40 anni fa al Sociale le file per E.T., l’Extraterrestre che conquistò i cuori

Quarant’anni fa, in concomitanza delle festività natalizie, uscì in Italia il film-capolavoro di Steven Spielberg: E.T., l’Extraterrestre, l’alieno buono nato dal genio artigianale di Carlo Rambaldi che diventò immediatamente il protagonista di una favola che avrebbe conquistato il pianeta… Terra.
Nelle sale americane il film esordì l’11 giugno del 1982 dopo una premiere al Festival di Cannes mentre da noi arrivò sei mesi più tardi.
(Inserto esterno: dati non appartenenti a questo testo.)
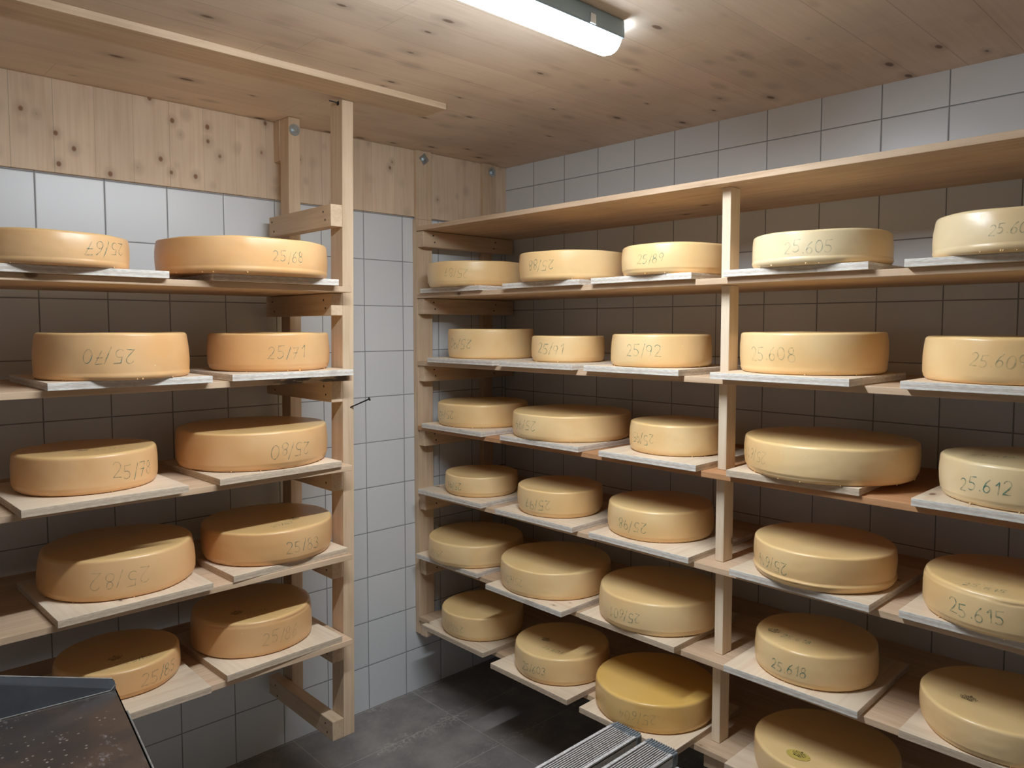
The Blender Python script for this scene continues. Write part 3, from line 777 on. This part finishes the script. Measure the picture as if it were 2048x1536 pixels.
# ------------------------------------------------------------------ dark steel tray cart
tr = thing('tray_cart', (-2.40, -1.25, 0), 'dark wet steel tray with upturned back edge standing before the left rack', 'tray')
ZY = .85
def quad_prism(bm, pts, t, mi=0):
    """thin sheet: pts are 3-D corners in order, thickened by vector t"""
    a = [bm.verts.new(p) for p in pts]; b_ = [bm.verts.new(Vector(p) + Vector(t)) for p in pts]
    n = len(pts); bm.faces.new(a).material_index = mi; bm.faces.new(b_[::-1]).material_index = mi
    for i in range(n): bm.faces.new((a[i], b_[i], b_[(i + 1) % n], a[(i + 1) % n])).material_index = mi
CR = Vector((-2.079, -.918, ZY)); CL = Vector((-2.86, -.83, ZY)); FR = Vector((-2.165, -1.62, ZY)); FL = Vector((-2.95, -1.54, ZY))
bm = bmesh.new(); quad_prism(bm, [CL, CR, FR, FL], (0, 0, -.004)); mk('tray_floor', bm, M['tray'], tr)
bm = bmesh.new()   # back panel, its top edge rising away from the corner, corner rounded
dirv = (CL - CR).normalized(); top_pts = []
for u, zz in ((0.0, .010), (0.001, .018), (.006, .024), (.016, .027), (.22, .092), (.50, .180), (.785, .265)):
    top_pts.append(CR + dirv * u + Vector((0, .006, zz)))
quad_prism(bm, [CL + Vector((0, 0, 0)), CR] + top_pts[:], (0, .0025, 0)); mk('back_panel', bm, M['tray_steel'], tr)
bm = bmesh.new()
for a, b_ in zip(top_pts[2:], top_pts[3:]): cyl(bm, a + Vector((0, .001, 0)), b_ + Vector((0, .001, 0)), .0016, seg=8)
mk('top_edge', bm, M['tray_edge'], tr)
bm = bmesh.new(); a = CR + Vector((-.012, -.003, .0015)); b_ = CL + Vector((0, -.003, .0015)); cyl(bm, a, b_, .0014, seg=8); cyl(bm, a, CR + Vector((0, 0, .012)), .0014, seg=8)
mk('weld_seam', bm, M['tray_edge'], tr)
bm = bmesh.new(); quad_prism(bm, [CR, FR, FR + Vector((.004, 0, -.035)), CR + Vector((.004, 0, -.035))], (-.0025, 0, 0)); cyl(bm, CR + (FR - CR) * .18 + Vector((.002, 0, 0)), FR + Vector((.002, 0, 0)), .0020, seg=8, mi=1)
mk('side_rim', bm, [M['tray_steel'], M['tray_edge']], tr)
for x, y in ((-2.45, -1.15), (-2.78, -1.10), (-2.48, -1.50), (-2.80, -1.46)):
    bm = bmesh.new(); box(bm, x - .014, x + .014, y - .014, y + .014, 0.0005, ZY - .0045, bev=.002); mk('leg', bm, M['tray_steel'], tr)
A Mantova ricordo lunghe file di persone davanti al Teatro-Cinema Sociale ad attendere di entrare. E all’uscita tutti con gli occhi lucidi, a pensare quanto sarebbe bello avere E.T. come amico, per nulla spaventati da quel suo incidere traballante e da quella mano dal lungo dito che sapeva come indicare il cielo per cercare la “casa” a cui telefonare ma che sapeva anche illuminarsi per guarire o toccare qualcuno nel profondo. Seppure nella convinzione di compiere un’operazione superflua, riassumiamo brevemente la trama. Nel bel mezzo di una notte d’autunno, un’astronave atterra in un bosco: ne fuoriescono piccoli alieni intenti a prelevare campioni di piante. Scoperti dai militari, le strane creature scappano con la loro astronave, ma uno di essi si attarda restando sulla Terra. Si rifugerà a casa di Elliott, un bambino di nove anni che lo accoglierà in casa sua, presentandolo anche ai suoi fratelli. Nonostante il forte legame nato tra i ragazzi e l’extraterrestre, la loro serenità non durerà a lungo. Ma alla fine di varie avventure E.T. riuscirà a ritrovare la via di casa aiutato dai suoi amici. La scena della partenza preceduta dal congedo dalla sua famiglia adottiva riesce ancora oggi a commuovere gli spettatori di tutte le generazioni, al pari del celebre volo in bicicletta, in grado di catturare l’essenza stessa della pellicola. L’istantanea dove si vede la silhouette di Elliott in bici con a bordo E.T. risaltare su un’enorme Luna abbracciata dagli alberi è entrata di diritto nella storia della settima arte. Uno dei più grandi successi del cinema mondiale che continua ad incantare grazie alla sua componente emotiva. Tre premi Oscar (musica, sonoro, effetti speciali). Il Washington Post si spinse ai limiti della blasfemia paragonando quella creatura fantastica al “nuovo messia”. Eppure un miracolo è riuscito a farlo se a distanza di tanti anni continua ad emozionare i bambini e tutti quegli adulti che hanno conservato in sé lo spirito dell’infanzia.